### COLLECTED MATERIAL
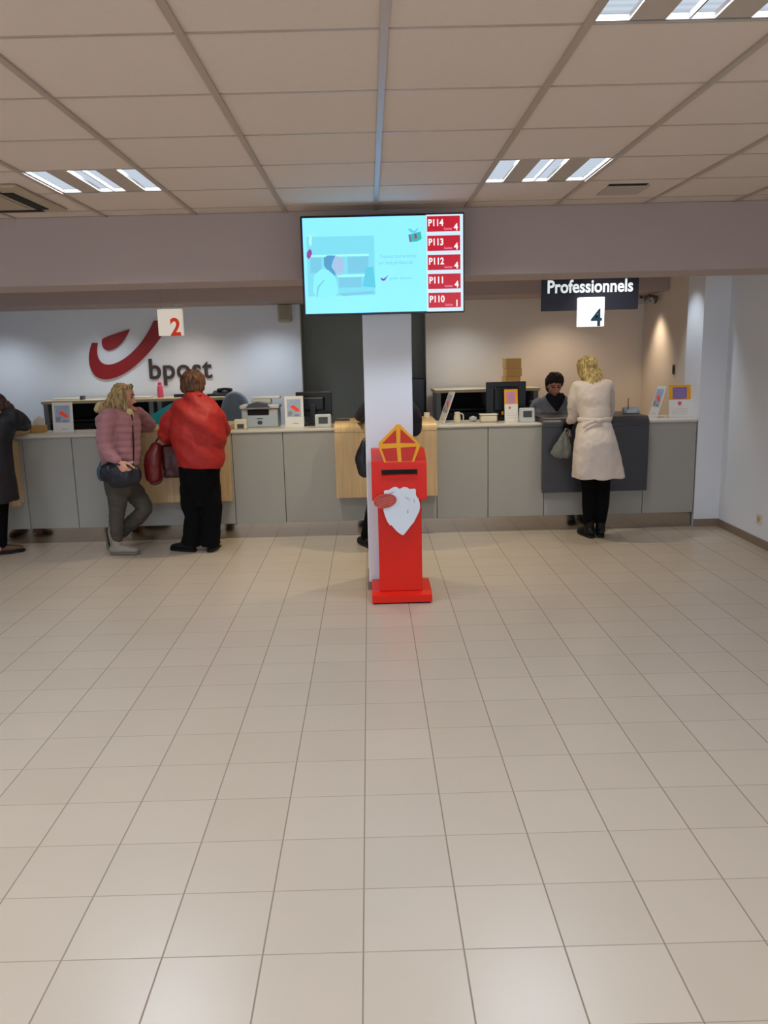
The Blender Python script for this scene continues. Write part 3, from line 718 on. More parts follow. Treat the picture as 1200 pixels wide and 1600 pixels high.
# clear brochure holders / showcards
def showcard(px, py, wpx, hpx, Y, label, art, rz=0, tilt=.12):
    c = P(px, py, Y); wd = wpx*PXM(Y)*1.0; h = hpx*PXM(Y)*1.0
    t = empty('counter_showcard', (c.x, Y, ZT), label, 'showcard', 'showcards standing on the counter', rz=rz)
    def slab(x0, x1, z0, z1, d0, d1, m, name):
        bm = bmesh.new(); prism_yz(bm, [(z0*tilt-d0, z0), (z0*tilt-d1, z0), (z1*tilt-d1, z1), (z1*tilt-d0, z1)], x0, x1); return obj(name, bm, m, t)
    slab(-wd/2, wd/2, .004, h, 0, .006, M['white'], 'card')
    slab(-wd/2, wd/2, 0, .004, -.07, .008, M['lgrey'], 'foot')
    if art == 'photo':
        slab(-wd*.38, wd*.36, h*.34, h*.90, .006, .0075, mat('printed_sky', (170, 186, 214), .5, var=.25, scale=18), 'printed_picture')
        bm = bmesh.new(); z = lambda q: q*tilt-.0085
        pts = [(-.030, .66), (-.005, .72), (.03, .60), (.045, .50), (.012, .52)]
        a_ = [bm.verts.new((x*1.4*wd/.2, h*zz*tilt-.0085, h*zz)) for x, zz in pts]; bm.faces.new(a_)
        r_ = bmesh.ops.extrude_face_region(bm, geom=bm.faces[:]); bmesh.ops.translate(bm, vec=(0, -.001, 0), verts=[v for v in r_['geom'] if isinstance(v, bmesh.types.BMVert)])
        obj('red_figure', bm, M['num2'], t)
        slab(-wd*.33, -wd*.12, h*.38, h*.52, .0075, .0085, M['mgrey'], 'printed_house')
        slab(wd*.0, wd*.25, h*.36, h*.42, .0075, .0085, M['mgrey'], 'printed_street')
        slab(-wd*.1, wd*.2, h*.12, h*.135, .006, .0075, M['mgrey'], 'printed_line')
    else:
        slab(-wd*.5, wd*.5, h*.55, h*1.0, .006, .0075, M['yellow'], 'yellow_header')
        slab(-wd*.34, wd*.30, h*.58, h*.93, .0075, .0088, mat('lilac_print', (132, 104, 170) if art == 'purple' else (206, 140, 176), .5), 'lilac_panel')
        for k in range(4): slab(-wd*.26, wd*.22, h*(.64+.065*k), h*(.655+.065*k), .0088, .0095, mat('lilac_line', (170, 150, 200), .5), 'printed_line')
        bm = bmesh.new(); pts = [(-wd*.12+wd*.09*math.cos(a), h*.44+wd*.09*math.sin(a)) for a in [2*PI*i/14 for i in range(14)]]
        v_ = [bm.verts.new((x+(wd*.1 if art == 'purple' else 0), zz*tilt-.0085, zz)) for x, zz in pts]; bm.faces.new(v_)
        r_ = bmesh.ops.extrude_face_region(bm, geom=bm.faces[:]); bmesh.ops.translate(bm, vec=(0, -.001, 0), verts=[v for v in r_['geom'] if isinstance(v, bmesh.types.BMVert)])
        obj('red_dot', bm, M['pink'], t)
        for k in range(3): slab(-wd*.36, wd*.34, h*(.12+.07*k), h*(.13+.07*k), .006, .0075, mat('print_pink', (226, 180, 180), .5), 'printed_line')
    return t
showcard(100, 678, 31, 47, 8.10, 'white showcard with pale street picture, left of the pink jacket', 'photo', .05)
showcard(461, 672, 29, 48, 8.08, 'white showcard with red figure between printer and left monitor', 'photo', .08)
showcard(799, 663, 21, 50, 8.08, 'narrow showcard with yellow head and lilac square before the right monitor', 'lilac', .05)
showcard(1062, 655, 34, 50, 8.10, 'yellow and purple showcard at the right end of the counter', 'purple', -.03)
t = showcard(690, 664, 26, 48, 8.12, 'showcard seen edge-on and leaning, just right of the column', 'photo', -1.32, .38)
t = showcard(1020, 655, 26, 48, 8.18, 'thin clear showcard seen edge-on, right of the charcoal station', 'photo', -1.38, .3)
obj_ = empty('leaflet_rack', (P(1083, 655, 8.1).x+.0, 8.16, ZT), 'thin green-grey leaflet rack leaning at the wall end of the counter', 'leaflet rack')
obj('back_plate', bx(-.006, .006, -.06, .06, 0, .245, bev=.002), mat('green_grey', (90, 96, 84), .6), obj_); obj('ledge', bx(-.02, .006, -.06, .06, 0, .01), M['dgrey'], obj_)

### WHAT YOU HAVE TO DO
Your task is to repeat the material above exactly, without its pictures.

### OUTPUT BELOW
The Blender Python script for this scene continues. Write part 3, from line 718 on. More parts follow. Treat the picture as 1200 pixels wide and 1600 pixels high.
# clear brochure holders / showcards
def showcard(px, py, wpx, hpx, Y, label, art, rz=0, tilt=.12):
    c = P(px, py, Y); wd = wpx*PXM(Y)*1.0; h = hpx*PXM(Y)*1.0
    t = empty('counter_showcard', (c.x, Y, ZT), label, 'showcard', 'showcards standing on the counter', rz=rz)
    def slab(x0, x1, z0, z1, d0, d1, m, name):
        bm = bmesh.new(); prism_yz(bm, [(z0*tilt-d0, z0), (z0*tilt-d1, z0), (z1*tilt-d1, z1), (z1*tilt-d0, z1)], x0, x1); return obj(name, bm, m, t)
    slab(-wd/2, wd/2, .004, h, 0, .006, M['white'], 'card')
    slab(-wd/2, wd/2, 0, .004, -.07, .008, M['lgrey'], 'foot')
    if art == 'photo':
        slab(-wd*.38, wd*.36, h*.34, h*.90, .006, .0075, mat('printed_sky', (170, 186, 214), .5, var=.25, scale=18), 'printed_picture')
        bm = bmesh.new(); z = lambda q: q*tilt-.0085
        pts = [(-.030, .66), (-.005, .72), (.03, .60), (.045, .50), (.012, .52)]
        a_ = [bm.verts.new((x*1.4*wd/.2, h*zz*tilt-.0085, h*zz)) for x, zz in pts]; bm.faces.new(a_)
        r_ = bmesh.ops.extrude_face_region(bm, geom=bm.faces[:]); bmesh.ops.translate(bm, vec=(0, -.001, 0), verts=[v for v in r_['geom'] if isinstance(v, bmesh.types.BMVert)])
        obj('red_figure', bm, M['num2'], t)
        slab(-wd*.33, -wd*.12, h*.38, h*.52, .0075, .0085, M['mgrey'], 'printed_house')
        slab(wd*.0, wd*.25, h*.36, h*.42, .0075, .0085, M['mgrey'], 'printed_street')
        slab(-wd*.1, wd*.2, h*.12, h*.135, .006, .0075, M['mgrey'], 'printed_line')
    else:
        slab(-wd*.5, wd*.5, h*.55, h*1.0, .006, .0075, M['yellow'], 'yellow_header')
        slab(-wd*.34, wd*.30, h*.58, h*.93, .0075, .0088, mat('lilac_print', (132, 104, 170) if art == 'purple' else (206, 140, 176), .5), 'lilac_panel')
        for k in range(4): slab(-wd*.26, wd*.22, h*(.64+.065*k), h*(.655+.065*k), .0088, .0095, mat('lilac_line', (170, 150, 200), .5), 'printed_line')
        bm = bmesh.new(); pts = [(-wd*.12+wd*.09*math.cos(a), h*.44+wd*.09*math.sin(a)) for a in [2*PI*i/14 for i in range(14)]]
        v_ = [bm.verts.new((x+(wd*.1 if art == 'purple' else 0), zz*tilt-.0085, zz)) for x, zz in pts]; bm.faces.new(v_)
        r_ = bmesh.ops.extrude_face_region(bm, geom=bm.faces[:]); bmesh.ops.translate(bm, vec=(0, -.001, 0), verts=[v for v in r_['geom'] if isinstance(v, bmesh.types.BMVert)])
        obj('red_dot', bm, M['pink'], t)
        for k in range(3): slab(-wd*.36, wd*.34, h*(.12+.07*k), h*(.13+.07*k), .006, .0075, mat('print_pink', (226, 180, 180), .5), 'printed_line')
    return t
showcard(100, 678, 31, 47, 8.10, 'white showcard with pale street picture, left of the pink jacket', 'photo', .05)
showcard(461, 672, 29, 48, 8.08, 'white showcard with red figure between printer and left monitor', 'photo', .08)
showcard(799, 663, 21, 50, 8.08, 'narrow showcard with yellow head and lilac square before the right monitor', 'lilac', .05)
showcard(1062, 655, 34, 50, 8.10, 'yellow and purple showcard at the right end of the counter', 'purple', -.03)
t = showcard(690, 664, 26, 48, 8.12, 'showcard seen edge-on and leaning, just right of the column', 'photo', -1.32, .38)
t = showcard(1020, 655, 26, 48, 8.18, 'thin clear showcard seen edge-on, right of the charcoal station', 'photo', -1.38, .3)
obj_ = empty('leaflet_rack', (P(1083, 655, 8.1).x+.0, 8.16, ZT), 'thin green-grey leaflet rack leaning at the wall end of the counter', 'leaflet rack')
obj('back_plate', bx(-.006, .006, -.06, .06, 0, .245, bev=.002), mat('green_grey', (90, 96, 84), .6), obj_); obj('ledge', bx(-.02, .006, -.06, .06, 0, .01), M['dgrey'], obj_)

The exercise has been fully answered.